WSJ: China’s Stock Selloff Looks Worse Than 2015 Amid Trade Spat

WSJ: China's Stock Selloff Looks Worse Than 2015 Amid Trade Spat

China’s stocks and currency have lost value this year, reviving woeful memories of the country’s last market rout in 2015. This time may be worse, The Wall Street Journal reports.


The Shanghai stock market has slumped 17 percent, making it the world’s worst performing major market this year. The yuan has slumped 3.6% against the dollar since the start of June, as investors dump the currency and China’s central bank tries to devalue the currency as a trade conflict with the U.S. heats up.


The Shanghai Composite Index has never since regained its mid-2015 high, before the People’s Bank of China shocked markets with an abrupt 2 percent devaluation of the yuan.
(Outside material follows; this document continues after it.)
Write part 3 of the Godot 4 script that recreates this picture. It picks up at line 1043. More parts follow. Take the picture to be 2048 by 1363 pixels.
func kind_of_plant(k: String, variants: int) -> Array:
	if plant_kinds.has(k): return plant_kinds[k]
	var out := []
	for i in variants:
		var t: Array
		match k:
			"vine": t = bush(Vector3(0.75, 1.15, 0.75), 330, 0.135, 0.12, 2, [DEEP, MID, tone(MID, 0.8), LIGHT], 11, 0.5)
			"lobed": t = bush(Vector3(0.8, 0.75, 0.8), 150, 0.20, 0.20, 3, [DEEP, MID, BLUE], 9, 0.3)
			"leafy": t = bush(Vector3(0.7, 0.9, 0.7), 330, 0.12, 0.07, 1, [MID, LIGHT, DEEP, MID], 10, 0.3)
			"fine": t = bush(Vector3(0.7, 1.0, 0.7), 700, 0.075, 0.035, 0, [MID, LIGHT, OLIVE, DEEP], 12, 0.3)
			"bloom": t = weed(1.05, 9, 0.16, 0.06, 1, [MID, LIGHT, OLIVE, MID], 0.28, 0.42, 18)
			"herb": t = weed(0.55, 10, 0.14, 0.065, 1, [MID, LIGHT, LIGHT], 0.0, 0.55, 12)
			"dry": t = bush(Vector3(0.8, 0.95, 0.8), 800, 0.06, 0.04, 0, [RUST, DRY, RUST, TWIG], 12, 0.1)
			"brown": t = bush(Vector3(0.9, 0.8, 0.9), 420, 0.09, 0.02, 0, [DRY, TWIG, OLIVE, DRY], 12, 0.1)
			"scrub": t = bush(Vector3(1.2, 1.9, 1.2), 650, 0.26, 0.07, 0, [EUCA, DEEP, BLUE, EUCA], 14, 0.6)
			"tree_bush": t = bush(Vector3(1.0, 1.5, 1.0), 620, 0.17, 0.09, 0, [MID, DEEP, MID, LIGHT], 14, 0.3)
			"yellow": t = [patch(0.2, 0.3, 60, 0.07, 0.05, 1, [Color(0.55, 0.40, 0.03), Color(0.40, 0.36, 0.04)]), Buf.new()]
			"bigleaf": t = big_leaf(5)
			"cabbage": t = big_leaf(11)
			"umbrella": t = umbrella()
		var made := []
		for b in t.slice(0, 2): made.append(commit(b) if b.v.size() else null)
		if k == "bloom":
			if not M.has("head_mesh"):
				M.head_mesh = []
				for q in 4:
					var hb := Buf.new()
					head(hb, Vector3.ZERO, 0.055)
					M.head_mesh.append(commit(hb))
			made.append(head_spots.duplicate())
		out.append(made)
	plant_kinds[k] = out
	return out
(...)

The 2015 market boom and bust was driven by retail investors who—initially with government encouragement—borrowed  heavily to bet on stocks, then rushed to sell when the market cooled.


This year, Beijing’s campaign against high debt levels and a trade war with the U.S. are causing worry, with investors responding to signs of deeper problems for China’s economy. The U.S. slapped tariffs on $34 billion of Chinese goods on Friday, and China has pledged to retaliate in “equal scale and equal strength.”


Institutional investors who typically take a longer-term view of markets appear to be driving the stock selloff this time around.


“The latest selloff was definitely led by institutions, because in the past when the market fell, blue chips often bucked the trend. This time around, blue chips are falling, too, and it has been like a stampede,” said Amy Lin, a senior analyst at brokerage Capital Securities, told the Journal. “The economy was in better shape in 2015, and the stock market had rallied for a long time before the crash. There was also no trade war at that time.”


Economic statistics for May showed a slowdown in areas including investment and retail sales. The same month, Beijing’s campaign against shadow-banking activity more than halved the country’s overall credit supply.


“Nobody, including myself and many of my friends, wants to invest in anything. There’s no confidence, and we are in no mood,” said Wu Yunfeng, a retail investor from Shanghai who said he hasn’t invested in stocks since last year.